** INSTRUCTION **
Scan the data below. Pull out each line where "scene" occurs.

** INFORMATION SHOWN **
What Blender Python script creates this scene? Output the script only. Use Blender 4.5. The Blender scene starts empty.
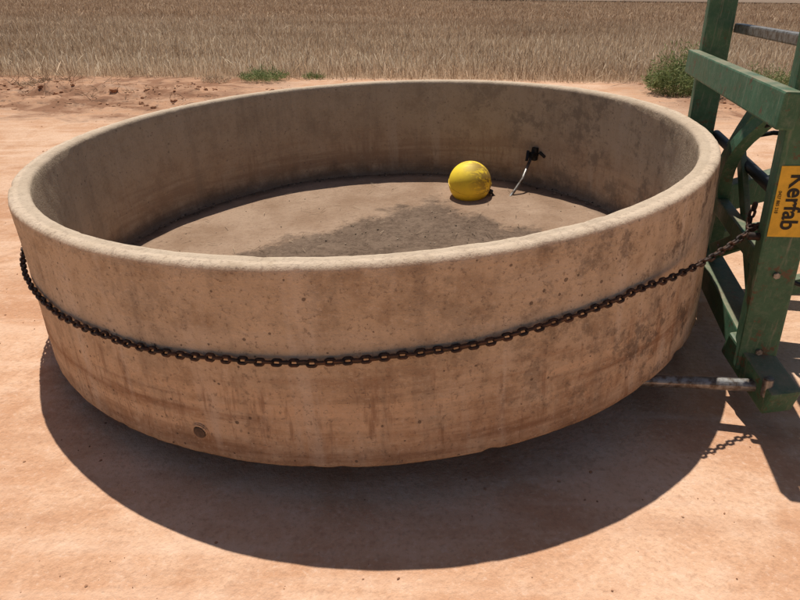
import bpy, bmesh, math, random
import numpy as np
from mathutils import Vector, Matrix, noise
random.seed(7); rng=np.random.default_rng(7)
scene=bpy.context.scene
COL=bpy.context.collection
# ------------------------------------------------------------------ helpers
def mesh_obj(name,verts,faces,mat=None,parent=None,smooth=False):
    me=bpy.data.meshes.new(name); me.from_pydata([tuple(v) for v in verts],[],[tuple(f) for f in faces]); me.update()
    if smooth:
        me.polygons.foreach_set('use_smooth',[True]*len(me.polygons))
    o=bpy.data.objects.new(name,me); COL.objects.link(o)
    if mat: me.materials.append(mat)
    if parent: o.parent=parent
    return o
def empty(name,loc=(0,0,0)):
    e=bpy.data.objects.new(name,None); e.empty_display_size=.1; COL.objects.link(e); e.location=loc; return e
def bm_obj(name,bm,mat=None,parent=None,smooth=False):
    me=bpy.data.meshes.new(name); bm.to_mesh(me); bm.free()
    if smooth: me.polygons.foreach_set('use_smooth',[True]*len(me.polygons))
    o=bpy.data.objects.new(name,me); COL.objects.link(o)
    if mat: me.materials.append(mat)
    if parent: o.parent=parent
    return o
def beam(name,p1,p2,w,h,side,mat,parent,bev=.008):
    """box tube from p1 to p2; side = approximate direction of the w dimension"""
    p1=Vector(p1);p2=Vector(p2);z=(p2-p1);L=z.length;z.normalize()
    x=Vector(side);x=(x-z*x.dot(z)).normalized();y=z.cross(x)
    M=Matrix((x,y,z)).transposed().to_4x4();M.translation=(p1+p2)/2
    bm=bmesh.new();bmesh.ops.create_cube(bm,size=1)
    for v in bm.verts: v.co=Vector((v.co.x*w,v.co.y*h,v.co.z*L))
    bmesh.ops.bevel(bm,geom=list(bm.edges),offset=bev,segments=2,profile=.6,affect='EDGES')
    bm.transform(M)
    return bm_obj(name,bm,mat,parent)
def tube(name,pts,rad,mat,parent,n=12,smooth_iter=0):
    pts=[Vector(p) for p in pts]
    for _ in range(smooth_iter):
        q=[pts[0]]
        for a,b in zip(pts[:-1],pts[1:]): q+= [a*.75+b*.25,a*.25+b*.75]
        pts=q+[pts[-1]]
    rads=rad if isinstance(rad,(list,tuple)) else [rad]*len(pts)
    if len(rads)!=len(pts): rads=list(np.interp(np.linspace(0,1,len(pts)),np.linspace(0,1,len(rads)),rads))
    V=[];F=[];prev=None
    for i,p in enumerate(pts):
        t=(pts[min(i+1,len(pts)-1)]-pts[max(i-1,0)]).normalized()
        if prev is None: x=t.orthogonal().normalized()
        else: x=(prev-t*prev.dot(t)).normalized()
        prev=x;y=t.cross(x)
        for k in range(n):
            a=2*math.pi*k/n; V.append(p+(x*math.cos(a)+y*math.sin(a))*rads[i])
    for i in range(len(pts)-1):
        for k in range(n): F.append((i*n+k,i*n+(k+1)%n,(i+1)*n+(k+1)%n,(i+1)*n+k))
    F.append(tuple(range(n))[::-1]);F.append(tuple((len(pts)-1)*n+k for k in range(n)))
    return mesh_obj(name,V,F,mat,parent,n>4)
def cyl(name,p1,p2,r,mat,parent,n=24,bev=.003):
    p1=Vector(p1);p2=Vector(p2);z=p2-p1;L=z.length
    bm=bmesh.new();bmesh.ops.create_cone(bm,cap_ends=True,segments=n,radius1=r,radius2=r,depth=L)
    if bev:
        e=[e for e in bm.edges if len(e.link_faces)==2 and any(len(f.verts)>4 for f in e.link_faces)]
        bmesh.ops.bevel(bm,geom=e,offset=bev,segments=2,affect='EDGES')
    M=z.to_track_quat('Z','Y').to_matrix().to_4x4();M.translation=(p1+p2)/2
    bm.transform(M)
    return bm_obj(name,bm,mat,parent)
# ------------------------------------------------------------------ node helper
class NT:
    def __init__(s,name):
        s.m=bpy.data.materials.new(name);s.m.use_nodes=True;s.t=s.m.node_tree;s.n=s.t.nodes
        s.b=s.n['Principled BSDF']; s.b.inputs['Specular IOR Level'].default_value=.3
    def link(s,a,b): s.t.links.new(a,b)
    def _in(s,sock,v):
        if v is None: return
        if hasattr(v,'is_linked') or hasattr(v,'links'): s.link(v,sock)
        else: sock.default_value=v
    def obj(s): return s.n.new('ShaderNodeTexCoord').outputs['Object']
    def pos(s): return s.n.new('ShaderNodeNewGeometry').outputs['Position']
    def noise(s,vec,scale,detail=4,rough=.55,dist=0,color=False):
        n=s.n.new('ShaderNodeTexNoise');s.link(vec,n.inputs['Vector']);n.inputs['Scale'].default_value=scale
        n.inputs['Detail'].default_value=detail;n.inputs['Roughness'].default_value=rough;n.inputs['Distortion'].default_value=dist
        return n.outputs['Color' if color else 'Fac']
    def voro(s,vec,scale):
        n=s.n.new('ShaderNodeTexVoronoi');s.link(vec,n.inputs['Vector']);n.inputs['Scale'].default_value=scale
        return n.outputs['Distance']
    def map(s,vec,scale=(1,1,1),loc=(0,0,0),rot=(0,0,0)):
        n=s.n.new('ShaderNodeMapping');s.link(vec,n.inputs[0]);n.inputs['Scale'].default_value=scale;n.inputs['Location'].default_value=loc;n.inputs['Rotation'].default_value=rot
        return n.outputs[0]
    def rng(s,v,a,b,c=0.,d=1.):
        n=s.n.new('ShaderNodeMapRange');s.link(v,n.inputs[0])
        for i,x in enumerate((a,b,c,d)): n.inputs[i+1].default_value=x
        return n.outputs[0]
    def math(s,op,a,b=None,c=None):
        n=s.n.new('ShaderNodeMath');n.operation=op
        for i,x in enumerate((a,b,c)): s._in(n.inputs[i],x) if x is not None else None
        return n.outputs[0]
    def mul(s,a,b): return s.math('MULTIPLY',a,b)
    def add(s,a,b): return s.math('ADD',a,b)
    def mix(s,f,a,b,mode='MIX'):
        n=s.n.new('ShaderNodeMix');n.data_type='RGBA';n.blend_type=mode
        s._in(n.inputs[0],f)
        for sock,v in ((n.inputs[6],a),(n.inputs[7],b)):
            if isinstance(v,(tuple,list)): sock.default_value=(*v[:3],1)
            else: s.link(v,sock)
        return n.outputs[2]
    def sep(s,v):
        n=s.n.new('ShaderNodeSeparateXYZ');s.link(v,n.inputs[0]);return n.outputs
    def comb(s,x,y,z):
        n=s.n.new('ShaderNodeCombineXYZ')
        for i,v in enumerate((x,y,z)): s._in(n.inputs[i],v)
        return n.outputs[0]
    def bump(s,h,strength,dist):
        n=s.n.new('ShaderNodeBump');n.inputs['Strength'].default_value=strength;n.inputs['Distance'].default_value=dist
        s.link(h,n.inputs['Height'])
        return n.outputs[0]
    def out(s,color=None,rough=None,normal=None,metal=None):
        b=s.b
        if color is not None:
            if isinstance(color,(tuple,list)): b.inputs['Base Color'].default_value=(*color[:3],1)
            else: s.link(color,b.inputs['Base Color'])
        s._in(b.inputs['Roughness'],rough) if rough is not None else None
        if metal is not None: s._in(b.inputs['Metallic'],metal)
        if normal: s.link(normal,b.inputs['Normal'])
        return s.m
    def out_diffuse(s,color,normal):
        d=s.n.new('ShaderNodeBsdfDiffuse');s.link(color,d.inputs[0]);s.link(normal,d.inputs['Normal']);d.inputs['Roughness'].default_value=.4
        s.link(d.outputs[0],s.n['Material Output'].inputs[0]);s.n.remove(s.b);return s.m
# ------------------------------------------------------------------ fitted layout
HC=1.7; TH=.477; F=620.
AL=-.056; BE=.013
TC=Vector((-.145,3.50,.158)); RT=1.773; RB=1.803; HT=.793; FZ=.05
TM=Matrix.Translation(TC)@Matrix.Rotation(AL,4,'Y')@Matrix.Rotation(BE,4,'X')
SAZ=-.275; SEL=1.204
sdir=Vector((math.sin(SAZ)*math.cos(SEL),math.cos(SAZ)*math.cos(SEL),math.sin(SEL)))
# ------------------------------------------------------------------ materials
def mat_ground():
    m=NT('sandy_ground');p=m.pos();s=m.sep(p)
    big=m.noise(p,.35,2,.6); mid=m.noise(p,1.7,5,.62,.5); sm=m.noise(p,7,4,.68); fine=m.noise(p,44,3,.75)
    c=m.mix(m.rng(big,.35,.65),(.60,.345,.205),(.68,.42,.265))
    c=m.mix(m.rng(mid,.44,.64,0,.75),c,(.75,.505,.345))
    c=m.mix(m.rng(mid,.5,.34,0,.55),c,(.52,.265,.145))
    c=m.mix(m.rng(sm,.52,.70,0,.40),c,(.78,.56,.41))
    c=m.mix(m.rng(sm,.46,.32,0,.35),c,(.48,.25,.145))
    c=m.mix(m.rng(fine,.52,.66,0,.38),c,(.40,.22,.135))
    c=m.mix(m.rng(fine,.44,.32,0,.35),c,(.80,.60,.46))
    tr=m.noise(m.map(p,(.45,4.5,1),rot=(0,0,.35)),1.2,3,.6)
    c=m.mix(m.rng(tr,.54,.64,0,.35),c,(.78,.55,.395))
    c=m.mix(m.rng(tr,.45,.37,0,.25),c,(.48,.26,.155))
    y=m.add(s[1],m.mul(mid,2.6))
    side=m.math('MAXIMUM',m.rng(s[0],-1.6,-3.),m.rng(s[0],3.6,4.8))
    far=m.mul(m.rng(y,9.6,10.4),side)
    c=m.mix(m.mul(far,m.rng(mid,.42,.56,.25,.92)),c,(.29,.145,.085))
    c=m.mix(m.mul(far,m.rng(sm,.55,.64,0,.6)),c,(.15,.085,.055))
    c=m.mix(m.rng(s[1],12.3,12.7,0,.85),c,(.30,.20,.125))
    h=m.add(m.mul(mid,.9),m.mul(fine,.30));h=m.add(h,m.mul(sm,.45))
    for (x0,sl,w,f) in ((-2.95,.10,.20,17.),(2.35,-.32,.17,15.)):
        u=m.math('SUBTRACT',s[0],m.add(m.mul(s[1],sl),x0))
        msk=m.rng(m.math('ABSOLUTE',u),w,w*.75)
        bars=m.math('SINE',m.mul(m.add(s[1],m.mul(m.math('ABSOLUTE',u),1.1)),f*2.2))
        h=m.add(h,m.mul(msk,m.mul(bars,.11)))
    return m.out_diffuse(c,m.bump(h,.62,.033))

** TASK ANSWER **
What Blender Python script creates this scene? Output the script only. Use Blender 4.5. The Blender scene starts empty.
scene=bpy.context.scene